Lenny: A pillock some may say, but a good jingle this is, none the less.
A Typical housewives day in the East Bay. I’m up at 4.30am to work on my business back in NZ. It’s bleeding cash, so it’s “SNAFU” as usual there. Rental property. Pffft. I would have a heart attack if it returned me the equivalent of a wage.
I follow this with a burst of citizen journalism at 6am. I freelance as a volunteer with Council Watch. I suck back Starbucks while typing and sitting on the couch with the cats.
Then the day really starts: First child dropped to school at 7.30am. Second and third at 9 and 9.20 respectively. This routine incorporates the American phenomenon of staggered school sessions and “Stop Drop and Go”:
You drive up to the school in your truck, the kids run out of the car and at the end of the day a teacher feeds them back into the car for you. No need to take your foot off the brake. Moms meet at the park to chat instead of outside the schools as is the Kiwi tradition.
Two hours with the twins from 9am doing housework.
The words “fuckin” and “don’t do that”, are used with startling regularity throughout the course of the morning. The babies are 18 months old (adjusted for prematurity) and are roaming ellipses of havoc. Anything in reach goes into their mouths. Today they eat the cats’ claw caps off the cats paws. Claw caps are tiny plastic caps the for kittens’ claws so they don’t munt our new leather furniture from Norway.
The cats eat the twins breakfast. I swear and shoo them all outside.
the twins and I go shopping. The babysitter arrives at 12.30 and I head off to volunteer at the preschool. After school, one child goes to drama. The afternoon activity yesterday was French immersion classes for the oldest two. Another child goes to an adventure playland for a birthday party. It seems to be a birthday party week. This is the third party since Saturday. Today’s party is for the daughter of a celebrity whom I hadn’t yet met.

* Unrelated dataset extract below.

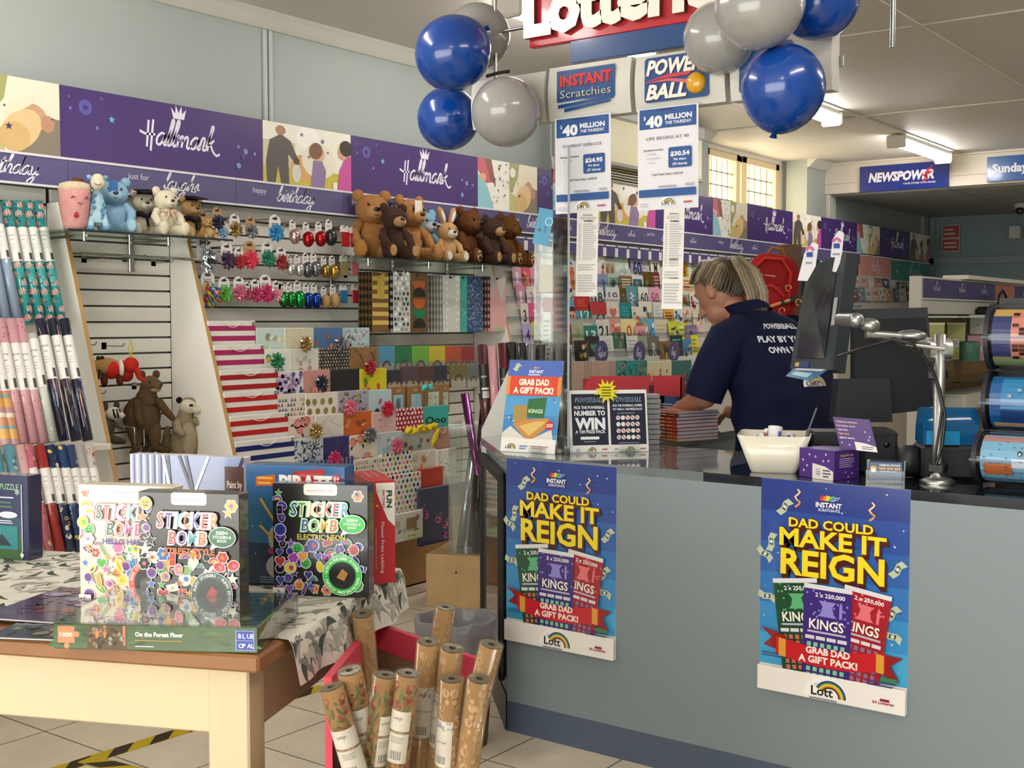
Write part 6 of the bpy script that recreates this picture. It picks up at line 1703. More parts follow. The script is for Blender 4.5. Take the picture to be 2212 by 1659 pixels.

A note here: Celebrity-dom is prevalent in this part of the San Francisco Bay Area. It no longer surprises me. Teachers will say in class:”oh that’s so and so’s mom. She’s well known for”….
Being a celebrity here is as common here as being a farmer is in NZ. My baby-sitters go to school with Olympians. The water polo gold medalist sisters. My hair-dresser used to ‘up-do’ Ariana Huffington. Someone I met at a weekend party does work for Larry Ellison. Most of this comes out in casual chat in the same way you might discuss how you know a good plumber or builder.
At the playland, I have a brief chat with Celebrity Mom. She;s lovely. I confess to a fellow Twin Mom about how my son was in a fight last week. She commiserates. She relates the story of how her son socked a third grader in the nose as a first grader.
 PTA Mom has to shoot off early to her next two appointments. This is at 6pm. We all moan briefly about how much we have to juggle. I am assured this is the nature of being an American Mom. I myself have two evening appointments. A Photoshop class in a nearby city and a phone call to my NZ bank to moan about their customer service and the last numpty account manager.
Twin Mom offers to drop my son back home to facilitate my travels Another round of pleasantries and I swan off to navigate timezones and dropped A T and T calls.
I make it to Photoshop and home to a late dinner. I high 5 my husband at the door. We made it through the day with no one seriously injured.
In parts of America it seems there is a lot of concern about image and opportunities for the kids. My hairdresser tells me the image preoccupation is a Californian thing.
It’s fitting, being the home of Hollywood and the land of storytelling. What are stories but a series of images?
Kiwi housewife in America: Doing it for the kids.
And the cats.
All I have left to do tonight is cut the flowers, load the dishwasher, and washing machine; get the stains off the carpet for the shipload of furniture that arrives from Norway tomorrow. Prepare for my French lessons in the morning, prepare for my lunch out. Wrap a birthday party present for tomorrow’s lunchtime birthday party and organise our dinner booking up at the Club.
Make sure there’s school lunches and matching socks. Make sure there are slip-ons for my eight year old who can’t tie his laces. Homework. Check. Groceries. Check.
Housework. No matter where in the world you are, an Angel’s work is never done.